Heat transfer in hot-zone-forming pool fires

Abstract

In pool fires of some liquid fuels, the isothermal layer, or “hot zone,” is formed below the burning surface, and increases in thickness with time. Mechanisms of heat transfer in such medium-scale hot-zone-forming pool fires were studied. The distributions of the tank wall temperature and the heat transfer rate between the tank wall and the surroundings (flame, gas above the fuel surface, fuel, and surrounding air or water) in 0.559-m-diameter fuel oil and gasoline pool fires such as reported by Burgoyne et al. were calculated using a finite difference program.
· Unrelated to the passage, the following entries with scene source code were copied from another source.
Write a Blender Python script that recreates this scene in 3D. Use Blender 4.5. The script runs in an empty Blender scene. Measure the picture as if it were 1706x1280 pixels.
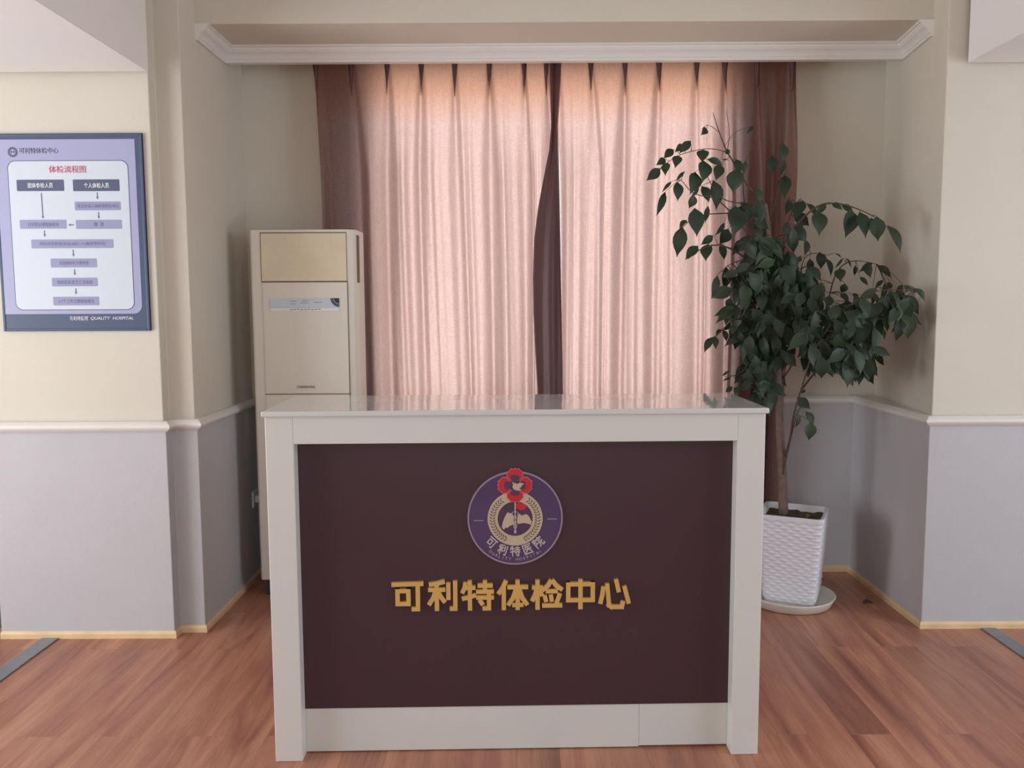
import bpy, bmesh, math, random
from mathutils import Vector, Matrix

S = bpy.context.scene
COL = S.collection
random.seed(7)

# ------------------------------------------------------------------ camera, world, lights
CAM_H, FOC = 1.45, 1412.93
PITCH, YAW, ROLL = 0.0961, -0.0031, -0.0048

def cam_dir(u, v, w=1.0):
    c, s = math.cos(PITCH), math.sin(PITCH)
    y, z = c * w + v * s, -s * w + v * c
    c, s = math.cos(YAW), math.sin(YAW)
    return Vector((u * c + y * s, -u * s + y * c, z))

def spot(px, py, Y):
    """world point seen at photo pixel (px, py) at distance Y into the room"""
    a, b = px - 853, py - 640
    c, s = math.cos(ROLL), math.sin(ROLL)
    r = cam_dir((c * a + s * b) / FOC, (s * a - c * b) / FOC)
    return Vector((r.x * Y / r.y, Y, CAM_H + r.z * Y / r.y))

cd = bpy.data.cameras.new('camera')
cd.sensor_width = 36.0
cd.lens = 36.0 * FOC / 1706
cam = bpy.data.objects.new('camera', cd)
COL.objects.link(cam)
cr, sr = math.cos(ROLL), math.sin(ROLL)
ax, ay, az = cam_dir(cr, sr, 0), cam_dir(-sr, cr, 0), -cam_dir(0, 0, 1)
cam.matrix_world = Matrix(((ax.x, ay.x, az.x, 0), (ax.y, ay.y, az.y, 0), (ax.z, ay.z, az.z, CAM_H), (0, 0, 0, 1)))
S.camera = cam

S.view_settings.view_transform = 'Standard'
S.view_settings.look = 'None'
S.view_settings.gamma = 1.0
S.view_settings.use_curve_mapping = False
S.view_settings.exposure = 0.14

W = bpy.data.worlds.new('world')
S.world = W
W.use_nodes = True
bg = W.node_tree.nodes['Background']
bg.inputs[0].default_value = (0.80, 0.88, 1.0, 1)
bg.inputs[1].default_value = 1.0

def area(name, loc, rot, sx, sy, power, color, spread=180):
    l = bpy.data.lights.new(name, 'AREA')
    l.shape = 'RECTANGLE'
    l.size, l.size_y = sx, sy
    l.energy = power
    l.color = color
    l.spread = math.radians(spread)
    o = bpy.data.objects.new(name, l)
    COL.objects.link(o)
    o.location = loc
    o.rotation_euler = [math.radians(a) for a in rot]
    return o

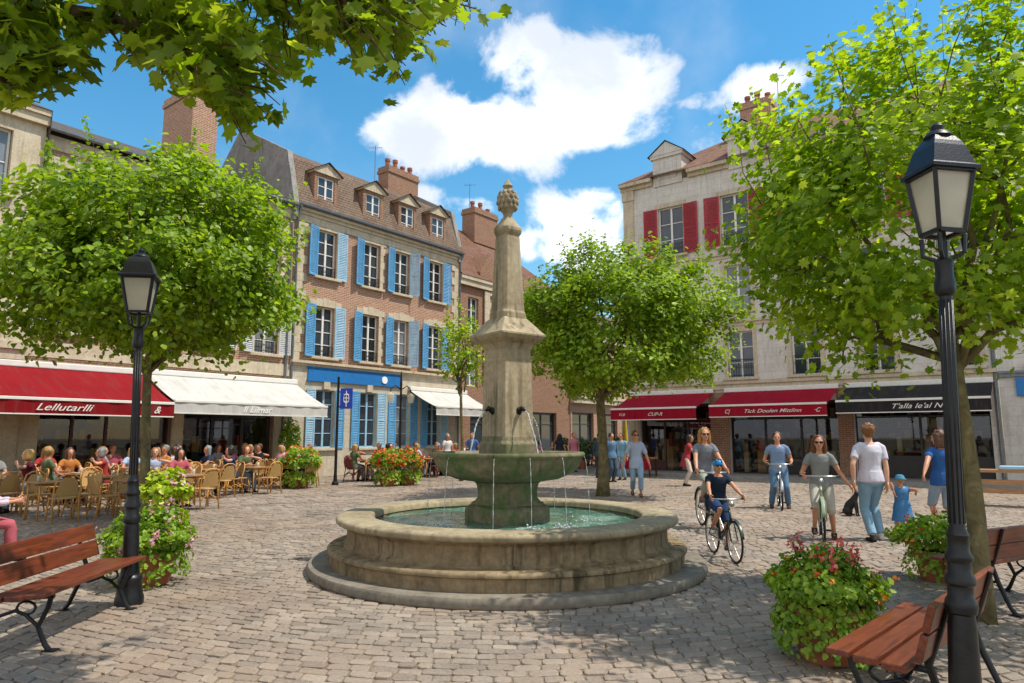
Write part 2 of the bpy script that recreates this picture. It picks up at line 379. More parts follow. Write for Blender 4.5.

The following conclusions were obtained from the calculated results: the heat input and loss of the fuel through the tank wall become sometimes dominantly large, and are never negligible compared with the direct heat input from the flame to the fuel surface; when the tank is cooled with water, the heat loss from the fuel through the wall is so large that the hot-zone thickness decreases gradually; the rate of increase of the hot-zone thickness increases with increasing thermal conductivity and thickness of the tank wall; in pool fires of lower hot-zone temperature, the convective heat transfer from the wall to the fuel is dominantly large at the upper layer of the hot zone; in pool fires of comparatively high hot-zone temperature and low thermal conductivity of the tank wall, the downward current of the fuel near the tank wall must be caused due to the heat loss from the fuel to the tank wall throughout the hot zone.